Answer
The correct match that best describes the inverse of the equation $y=5{{x}^{3}}+10$ is option (C) $y=\sqrt[3]{\frac{x-10}{5}}$.
The correct match that best describes the inverse of the equation $y={{\left( 5x+10 \right)}^{3}}$ is option (A) $y=\frac{\sqrt[3]{x}-10}{5}$.
The correct match that best describes the inverse of the equation $y=5{{\left( x+10 \right)}^{3}}$ is option (B)$y=\sqrt[3]{\frac{x}{5}}-10$.
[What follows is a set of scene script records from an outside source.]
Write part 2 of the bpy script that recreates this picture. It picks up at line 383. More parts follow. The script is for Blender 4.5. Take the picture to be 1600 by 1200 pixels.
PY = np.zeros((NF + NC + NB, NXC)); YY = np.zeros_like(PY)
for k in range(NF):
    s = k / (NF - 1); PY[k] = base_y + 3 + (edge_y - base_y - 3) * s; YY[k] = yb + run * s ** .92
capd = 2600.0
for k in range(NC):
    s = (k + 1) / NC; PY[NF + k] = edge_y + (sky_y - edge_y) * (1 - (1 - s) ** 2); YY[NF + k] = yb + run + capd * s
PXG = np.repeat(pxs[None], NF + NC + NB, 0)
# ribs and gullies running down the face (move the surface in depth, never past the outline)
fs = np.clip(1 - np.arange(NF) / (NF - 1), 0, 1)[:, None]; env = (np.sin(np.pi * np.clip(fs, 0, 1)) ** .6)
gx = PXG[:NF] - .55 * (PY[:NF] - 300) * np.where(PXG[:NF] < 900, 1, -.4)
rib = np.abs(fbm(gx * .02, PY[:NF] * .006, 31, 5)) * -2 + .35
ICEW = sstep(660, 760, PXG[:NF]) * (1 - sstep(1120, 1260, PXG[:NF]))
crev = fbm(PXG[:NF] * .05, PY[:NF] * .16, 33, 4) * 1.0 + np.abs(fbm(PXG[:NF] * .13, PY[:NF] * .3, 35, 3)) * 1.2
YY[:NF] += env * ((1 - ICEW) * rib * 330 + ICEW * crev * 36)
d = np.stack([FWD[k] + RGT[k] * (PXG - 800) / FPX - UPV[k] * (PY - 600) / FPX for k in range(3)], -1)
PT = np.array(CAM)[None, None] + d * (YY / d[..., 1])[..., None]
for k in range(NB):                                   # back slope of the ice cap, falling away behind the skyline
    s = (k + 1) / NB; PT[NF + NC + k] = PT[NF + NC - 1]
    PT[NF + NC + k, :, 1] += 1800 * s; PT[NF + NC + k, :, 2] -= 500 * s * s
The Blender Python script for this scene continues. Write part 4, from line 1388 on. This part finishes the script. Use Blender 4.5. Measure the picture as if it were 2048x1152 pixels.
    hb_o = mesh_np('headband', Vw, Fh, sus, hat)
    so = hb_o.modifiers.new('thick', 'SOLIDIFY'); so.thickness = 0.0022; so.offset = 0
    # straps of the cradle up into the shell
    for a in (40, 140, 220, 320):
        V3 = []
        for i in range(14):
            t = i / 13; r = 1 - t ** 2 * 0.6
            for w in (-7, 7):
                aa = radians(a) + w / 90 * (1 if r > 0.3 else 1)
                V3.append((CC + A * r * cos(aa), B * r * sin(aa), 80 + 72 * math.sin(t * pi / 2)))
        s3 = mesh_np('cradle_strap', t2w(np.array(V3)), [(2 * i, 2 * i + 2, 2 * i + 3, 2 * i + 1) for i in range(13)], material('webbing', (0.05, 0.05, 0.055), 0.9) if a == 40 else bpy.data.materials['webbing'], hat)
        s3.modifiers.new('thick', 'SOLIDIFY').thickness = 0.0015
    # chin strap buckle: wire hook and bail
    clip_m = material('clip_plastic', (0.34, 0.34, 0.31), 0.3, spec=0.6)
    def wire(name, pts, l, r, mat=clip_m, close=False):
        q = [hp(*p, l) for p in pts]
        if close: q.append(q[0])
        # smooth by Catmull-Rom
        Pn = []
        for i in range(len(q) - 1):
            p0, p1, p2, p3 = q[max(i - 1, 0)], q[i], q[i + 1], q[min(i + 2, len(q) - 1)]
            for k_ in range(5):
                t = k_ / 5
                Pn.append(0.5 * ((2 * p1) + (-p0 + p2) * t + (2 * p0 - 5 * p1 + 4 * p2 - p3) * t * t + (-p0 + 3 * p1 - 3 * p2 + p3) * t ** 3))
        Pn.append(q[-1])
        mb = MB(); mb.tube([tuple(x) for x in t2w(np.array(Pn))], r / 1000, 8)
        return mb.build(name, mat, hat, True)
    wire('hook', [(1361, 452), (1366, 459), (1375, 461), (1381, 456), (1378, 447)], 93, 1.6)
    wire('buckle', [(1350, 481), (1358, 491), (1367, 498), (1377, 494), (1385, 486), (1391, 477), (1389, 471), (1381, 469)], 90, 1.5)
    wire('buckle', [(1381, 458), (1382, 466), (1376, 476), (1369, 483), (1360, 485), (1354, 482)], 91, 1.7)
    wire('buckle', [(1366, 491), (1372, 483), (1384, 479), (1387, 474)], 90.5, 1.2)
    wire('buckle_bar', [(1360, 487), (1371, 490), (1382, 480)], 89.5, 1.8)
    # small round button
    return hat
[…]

The correct match that best describes the inverse of the equation $y={{\left( 5x \right)}^{3}}+10$ is option (D) $y=\frac{\sqrt[3]{x-10}}{5}$.
Work Step by Step
Consider the first provided function,
$y=5{{x}^{3}}+10$
Now, for the inverse of the above function, first show the provided function is one-one
Subtract $10$ from both sides of the above equation
$y-10=5{{x}^{3}}$
Divide both side by $5$
$\frac{y-10}{5}={{x}^{3}}$
Take the cube root on both sides of the above equation
$\sqrt[3]{\frac{y-10}{5}}=x$
Switching x and y:
$\sqrt[3]{\frac{x-10}{5}}=y$
Or
$y=\sqrt[3]{\frac{x-10}{5}}$
Thus, the correct option is (C). $y=\sqrt[3]{\frac{x-10}{5}}$.
Consider the second provided function,
$y={{\left( 5x+10 \right)}^{3}}$
Take the cube root on both side of the above equation
$\sqrt[3]{y}=5x+10$
Subtract $10$ from both sides of the above equation
$\sqrt[3]{y}-10=5x$
Divide both sides by $5$
$\frac{\sqrt[3]{y}-10}{5}=x$
Switch x and y:
$\frac{\sqrt[3]{x}-10}{5}=y$
Or
$y=\frac{\sqrt[3]{x}-10}{5}$
Therefore, the correct option is (A). $y=\frac{\sqrt[3]{x}-10}{5}$.
Consider the third provided function:
$y=5{{\left( x+10 \right)}^{3}}$
Divide both side by $5$,
$\frac{y}{5}={{\left( x+10 \right)}^{3}}$
Take the cube root on both side of the above equation,
$\sqrt[3]{\frac{y}{5}}=x+10$
Subtract $10$ from both sides of the above equation,
$\sqrt[3]{\frac{y}{5}}-10=x$
Switch x and y:
$\sqrt[3]{\frac{x}{5}}-10=y$
Or
$y=\sqrt[3]{\frac{x}{5}}-10$
Thus, the correct option is (B). $y=\sqrt[3]{\frac{x}{5}}-10$.
Consider the fourth provided function:
$y={{\left( 5x \right)}^{3}}+10$
Subtract $10$ from both sides of the above equation
$y-10={{\left( 5x \right)}^{3}}$
Take the cube root on both sides of the above equation
$\sqrt[3]{y-10}=5x$
Divide both sides by $5$
$\frac{\sqrt[3]{y-10}}{5}=x$
Switch x and y:
$\frac{\sqrt[3]{x-10}}{5}=y$
Or
$y=\frac{\sqrt[3]{x-10}}{5}$
Thus, the correct option is (D). $y=\frac{\sqrt[3]{x-10}}{5}$.